-- Start of Provided material --

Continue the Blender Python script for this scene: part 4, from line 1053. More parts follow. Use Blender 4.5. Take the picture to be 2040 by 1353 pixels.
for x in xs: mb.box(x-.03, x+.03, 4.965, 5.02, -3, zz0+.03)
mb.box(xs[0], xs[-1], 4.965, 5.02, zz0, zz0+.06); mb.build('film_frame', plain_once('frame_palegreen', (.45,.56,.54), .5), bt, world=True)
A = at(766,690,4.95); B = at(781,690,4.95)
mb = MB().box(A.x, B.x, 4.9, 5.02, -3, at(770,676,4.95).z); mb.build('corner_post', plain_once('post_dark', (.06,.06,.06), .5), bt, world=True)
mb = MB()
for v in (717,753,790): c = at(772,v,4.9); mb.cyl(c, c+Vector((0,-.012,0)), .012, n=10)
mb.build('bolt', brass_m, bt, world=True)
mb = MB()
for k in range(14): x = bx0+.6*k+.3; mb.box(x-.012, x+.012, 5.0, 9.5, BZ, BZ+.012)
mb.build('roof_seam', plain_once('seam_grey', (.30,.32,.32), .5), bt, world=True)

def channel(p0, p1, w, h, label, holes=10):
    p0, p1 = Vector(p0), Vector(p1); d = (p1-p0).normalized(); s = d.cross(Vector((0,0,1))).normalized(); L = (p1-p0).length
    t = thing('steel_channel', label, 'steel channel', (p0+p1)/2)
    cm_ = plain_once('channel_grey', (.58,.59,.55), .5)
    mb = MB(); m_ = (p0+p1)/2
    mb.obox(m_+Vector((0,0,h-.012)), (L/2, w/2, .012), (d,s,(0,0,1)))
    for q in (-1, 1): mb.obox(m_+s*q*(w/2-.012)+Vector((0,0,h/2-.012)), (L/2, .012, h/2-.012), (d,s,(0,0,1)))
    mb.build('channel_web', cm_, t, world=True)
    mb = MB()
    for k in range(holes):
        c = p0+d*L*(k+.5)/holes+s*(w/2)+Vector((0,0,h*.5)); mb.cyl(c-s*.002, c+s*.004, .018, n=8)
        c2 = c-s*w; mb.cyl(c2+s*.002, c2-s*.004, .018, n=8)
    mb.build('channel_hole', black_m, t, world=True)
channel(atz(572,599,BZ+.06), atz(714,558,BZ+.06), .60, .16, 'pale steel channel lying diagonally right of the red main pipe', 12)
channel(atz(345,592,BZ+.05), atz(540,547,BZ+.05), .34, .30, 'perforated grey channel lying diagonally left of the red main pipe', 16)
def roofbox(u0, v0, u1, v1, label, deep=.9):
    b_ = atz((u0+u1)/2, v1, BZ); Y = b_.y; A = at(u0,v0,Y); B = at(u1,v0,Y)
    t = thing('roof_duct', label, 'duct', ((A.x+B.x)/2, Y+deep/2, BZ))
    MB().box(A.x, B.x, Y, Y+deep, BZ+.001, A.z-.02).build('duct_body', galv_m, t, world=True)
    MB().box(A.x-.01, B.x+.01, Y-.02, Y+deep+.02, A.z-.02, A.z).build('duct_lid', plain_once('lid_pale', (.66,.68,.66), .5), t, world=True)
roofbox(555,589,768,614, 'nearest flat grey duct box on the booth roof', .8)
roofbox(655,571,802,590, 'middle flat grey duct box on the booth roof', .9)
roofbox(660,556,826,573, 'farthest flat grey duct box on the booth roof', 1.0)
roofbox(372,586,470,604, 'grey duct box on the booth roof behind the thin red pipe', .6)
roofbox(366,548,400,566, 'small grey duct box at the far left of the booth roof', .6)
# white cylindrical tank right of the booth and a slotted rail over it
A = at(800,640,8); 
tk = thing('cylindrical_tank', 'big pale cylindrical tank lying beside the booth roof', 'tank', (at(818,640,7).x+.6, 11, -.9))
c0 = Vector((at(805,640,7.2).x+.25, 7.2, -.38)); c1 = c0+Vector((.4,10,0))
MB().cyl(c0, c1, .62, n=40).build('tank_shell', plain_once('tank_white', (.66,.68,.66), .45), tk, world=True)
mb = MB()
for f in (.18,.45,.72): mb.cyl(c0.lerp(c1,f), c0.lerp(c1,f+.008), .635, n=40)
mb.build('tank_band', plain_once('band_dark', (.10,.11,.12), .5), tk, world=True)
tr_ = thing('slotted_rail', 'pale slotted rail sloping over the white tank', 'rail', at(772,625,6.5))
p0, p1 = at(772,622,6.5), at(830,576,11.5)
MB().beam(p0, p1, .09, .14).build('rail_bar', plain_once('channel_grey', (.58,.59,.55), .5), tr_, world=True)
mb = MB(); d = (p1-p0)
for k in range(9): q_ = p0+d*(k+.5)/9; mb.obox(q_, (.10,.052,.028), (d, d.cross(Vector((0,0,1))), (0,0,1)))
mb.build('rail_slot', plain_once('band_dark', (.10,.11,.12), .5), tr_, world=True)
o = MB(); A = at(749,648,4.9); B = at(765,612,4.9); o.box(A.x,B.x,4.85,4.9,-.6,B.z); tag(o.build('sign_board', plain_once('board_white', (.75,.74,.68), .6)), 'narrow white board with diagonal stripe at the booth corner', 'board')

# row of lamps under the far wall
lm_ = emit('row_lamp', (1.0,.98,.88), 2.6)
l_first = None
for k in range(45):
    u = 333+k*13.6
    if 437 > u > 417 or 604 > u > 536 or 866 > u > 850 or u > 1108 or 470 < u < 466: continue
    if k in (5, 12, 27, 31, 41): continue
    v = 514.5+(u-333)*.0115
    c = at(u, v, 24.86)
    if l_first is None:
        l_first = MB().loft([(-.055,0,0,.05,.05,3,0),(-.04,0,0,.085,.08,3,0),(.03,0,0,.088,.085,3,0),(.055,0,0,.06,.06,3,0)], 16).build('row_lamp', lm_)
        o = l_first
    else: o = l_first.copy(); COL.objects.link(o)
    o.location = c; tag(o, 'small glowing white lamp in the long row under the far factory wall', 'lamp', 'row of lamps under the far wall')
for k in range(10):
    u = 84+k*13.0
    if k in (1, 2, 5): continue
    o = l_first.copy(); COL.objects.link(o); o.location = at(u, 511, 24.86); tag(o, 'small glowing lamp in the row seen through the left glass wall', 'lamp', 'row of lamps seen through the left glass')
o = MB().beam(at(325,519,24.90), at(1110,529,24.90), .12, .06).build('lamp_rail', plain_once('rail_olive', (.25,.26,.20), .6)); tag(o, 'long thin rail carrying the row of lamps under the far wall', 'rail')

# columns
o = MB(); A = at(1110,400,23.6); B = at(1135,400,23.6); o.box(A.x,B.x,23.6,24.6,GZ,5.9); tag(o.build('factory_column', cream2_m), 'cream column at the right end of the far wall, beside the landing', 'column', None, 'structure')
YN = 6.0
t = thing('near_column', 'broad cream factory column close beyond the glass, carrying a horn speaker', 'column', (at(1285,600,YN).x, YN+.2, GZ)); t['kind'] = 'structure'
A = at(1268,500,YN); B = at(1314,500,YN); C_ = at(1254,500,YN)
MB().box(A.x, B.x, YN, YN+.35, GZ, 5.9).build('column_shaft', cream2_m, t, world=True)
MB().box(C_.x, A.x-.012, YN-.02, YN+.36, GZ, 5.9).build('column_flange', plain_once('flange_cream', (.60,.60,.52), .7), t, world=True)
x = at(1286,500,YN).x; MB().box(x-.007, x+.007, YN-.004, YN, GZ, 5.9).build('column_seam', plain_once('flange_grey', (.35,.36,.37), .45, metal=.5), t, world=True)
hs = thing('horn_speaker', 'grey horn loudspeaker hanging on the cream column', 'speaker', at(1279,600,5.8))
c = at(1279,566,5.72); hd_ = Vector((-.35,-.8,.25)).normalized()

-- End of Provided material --

Problem to work on: Please repeat the listing exactly, with nothing left out.

Full answer:
Continue the Blender Python script for this scene: part 4, from line 1053. More parts follow. Use Blender 4.5. Take the picture to be 2040 by 1353 pixels.
for x in xs: mb.box(x-.03, x+.03, 4.965, 5.02, -3, zz0+.03)
mb.box(xs[0], xs[-1], 4.965, 5.02, zz0, zz0+.06); mb.build('film_frame', plain_once('frame_palegreen', (.45,.56,.54), .5), bt, world=True)
A = at(766,690,4.95); B = at(781,690,4.95)
mb = MB().box(A.x, B.x, 4.9, 5.02, -3, at(770,676,4.95).z); mb.build('corner_post', plain_once('post_dark', (.06,.06,.06), .5), bt, world=True)
mb = MB()
for v in (717,753,790): c = at(772,v,4.9); mb.cyl(c, c+Vector((0,-.012,0)), .012, n=10)
mb.build('bolt', brass_m, bt, world=True)
mb = MB()
for k in range(14): x = bx0+.6*k+.3; mb.box(x-.012, x+.012, 5.0, 9.5, BZ, BZ+.012)
mb.build('roof_seam', plain_once('seam_grey', (.30,.32,.32), .5), bt, world=True)

def channel(p0, p1, w, h, label, holes=10):
    p0, p1 = Vector(p0), Vector(p1); d = (p1-p0).normalized(); s = d.cross(Vector((0,0,1))).normalized(); L = (p1-p0).length
    t = thing('steel_channel', label, 'steel channel', (p0+p1)/2)
    cm_ = plain_once('channel_grey', (.58,.59,.55), .5)
    mb = MB(); m_ = (p0+p1)/2
    mb.obox(m_+Vector((0,0,h-.012)), (L/2, w/2, .012), (d,s,(0,0,1)))
    for q in (-1, 1): mb.obox(m_+s*q*(w/2-.012)+Vector((0,0,h/2-.012)), (L/2, .012, h/2-.012), (d,s,(0,0,1)))
    mb.build('channel_web', cm_, t, world=True)
    mb = MB()
    for k in range(holes):
        c = p0+d*L*(k+.5)/holes+s*(w/2)+Vector((0,0,h*.5)); mb.cyl(c-s*.002, c+s*.004, .018, n=8)
        c2 = c-s*w; mb.cyl(c2+s*.002, c2-s*.004, .018, n=8)
    mb.build('channel_hole', black_m, t, world=True)
channel(atz(572,599,BZ+.06), atz(714,558,BZ+.06), .60, .16, 'pale steel channel lying diagonally right of the red main pipe', 12)
channel(atz(345,592,BZ+.05), atz(540,547,BZ+.05), .34, .30, 'perforated grey channel lying diagonally left of the red main pipe', 16)
def roofbox(u0, v0, u1, v1, label, deep=.9):
    b_ = atz((u0+u1)/2, v1, BZ); Y = b_.y; A = at(u0,v0,Y); B = at(u1,v0,Y)
    t = thing('roof_duct', label, 'duct', ((A.x+B.x)/2, Y+deep/2, BZ))
    MB().box(A.x, B.x, Y, Y+deep, BZ+.001, A.z-.02).build('duct_body', galv_m, t, world=True)
    MB().box(A.x-.01, B.x+.01, Y-.02, Y+deep+.02, A.z-.02, A.z).build('duct_lid', plain_once('lid_pale', (.66,.68,.66), .5), t, world=True)
roofbox(555,589,768,614, 'nearest flat grey duct box on the booth roof', .8)
roofbox(655,571,802,590, 'middle flat grey duct box on the booth roof', .9)
roofbox(660,556,826,573, 'farthest flat grey duct box on the booth roof', 1.0)
roofbox(372,586,470,604, 'grey duct box on the booth roof behind the thin red pipe', .6)
roofbox(366,548,400,566, 'small grey duct box at the far left of the booth roof', .6)
# white cylindrical tank right of the booth and a slotted rail over it
A = at(800,640,8); 
tk = thing('cylindrical_tank', 'big pale cylindrical tank lying beside the booth roof', 'tank', (at(818,640,7).x+.6, 11, -.9))
c0 = Vector((at(805,640,7.2).x+.25, 7.2, -.38)); c1 = c0+Vector((.4,10,0))
MB().cyl(c0, c1, .62, n=40).build('tank_shell', plain_once('tank_white', (.66,.68,.66), .45), tk, world=True)
mb = MB()
for f in (.18,.45,.72): mb.cyl(c0.lerp(c1,f), c0.lerp(c1,f+.008), .635, n=40)
mb.build('tank_band', plain_once('band_dark', (.10,.11,.12), .5), tk, world=True)
tr_ = thing('slotted_rail', 'pale slotted rail sloping over the white tank', 'rail', at(772,625,6.5))
p0, p1 = at(772,622,6.5), at(830,576,11.5)
MB().beam(p0, p1, .09, .14).build('rail_bar', plain_once('channel_grey', (.58,.59,.55), .5), tr_, world=True)
mb = MB(); d = (p1-p0)
for k in range(9): q_ = p0+d*(k+.5)/9; mb.obox(q_, (.10,.052,.028), (d, d.cross(Vector((0,0,1))), (0,0,1)))
mb.build('rail_slot', plain_once('band_dark', (.10,.11,.12), .5), tr_, world=True)
o = MB(); A = at(749,648,4.9); B = at(765,612,4.9); o.box(A.x,B.x,4.85,4.9,-.6,B.z); tag(o.build('sign_board', plain_once('board_white', (.75,.74,.68), .6)), 'narrow white board with diagonal stripe at the booth corner', 'board')

# row of lamps under the far wall
lm_ = emit('row_lamp', (1.0,.98,.88), 2.6)
l_first = None
for k in range(45):
    u = 333+k*13.6
    if 437 > u > 417 or 604 > u > 536 or 866 > u > 850 or u > 1108 or 470 < u < 466: continue
    if k in (5, 12, 27, 31, 41): continue
    v = 514.5+(u-333)*.0115
    c = at(u, v, 24.86)
    if l_first is None:
        l_first = MB().loft([(-.055,0,0,.05,.05,3,0),(-.04,0,0,.085,.08,3,0),(.03,0,0,.088,.085,3,0),(.055,0,0,.06,.06,3,0)], 16).build('row_lamp', lm_)
        o = l_first
    else: o = l_first.copy(); COL.objects.link(o)
    o.location = c; tag(o, 'small glowing white lamp in the long row under the far factory wall', 'lamp', 'row of lamps under the far wall')
for k in range(10):
    u = 84+k*13.0
    if k in (1, 2, 5): continue
    o = l_first.copy(); COL.objects.link(o); o.location = at(u, 511, 24.86); tag(o, 'small glowing lamp in the row seen through the left glass wall', 'lamp', 'row of lamps seen through the left glass')
o = MB().beam(at(325,519,24.90), at(1110,529,24.90), .12, .06).build('lamp_rail', plain_once('rail_olive', (.25,.26,.20), .6)); tag(o, 'long thin rail carrying the row of lamps under the far wall', 'rail')

# columns
o = MB(); A = at(1110,400,23.6); B = at(1135,400,23.6); o.box(A.x,B.x,23.6,24.6,GZ,5.9); tag(o.build('factory_column', cream2_m), 'cream column at the right end of the far wall, beside the landing', 'column', None, 'structure')
YN = 6.0
t = thing('near_column', 'broad cream factory column close beyond the glass, carrying a horn speaker', 'column', (at(1285,600,YN).x, YN+.2, GZ)); t['kind'] = 'structure'
A = at(1268,500,YN); B = at(1314,500,YN); C_ = at(1254,500,YN)
MB().box(A.x, B.x, YN, YN+.35, GZ, 5.9).build('column_shaft', cream2_m, t, world=True)
MB().box(C_.x, A.x-.012, YN-.02, YN+.36, GZ, 5.9).build('column_flange', plain_once('flange_cream', (.60,.60,.52), .7), t, world=True)
x = at(1286,500,YN).x; MB().box(x-.007, x+.007, YN-.004, YN, GZ, 5.9).build('column_seam', plain_once('flange_grey', (.35,.36,.37), .45, metal=.5), t, world=True)
hs = thing('horn_speaker', 'grey horn loudspeaker hanging on the cream column', 'speaker', at(1279,600,5.8))
c = at(1279,566,5.72); hd_ = Vector((-.35,-.8,.25)).normalized()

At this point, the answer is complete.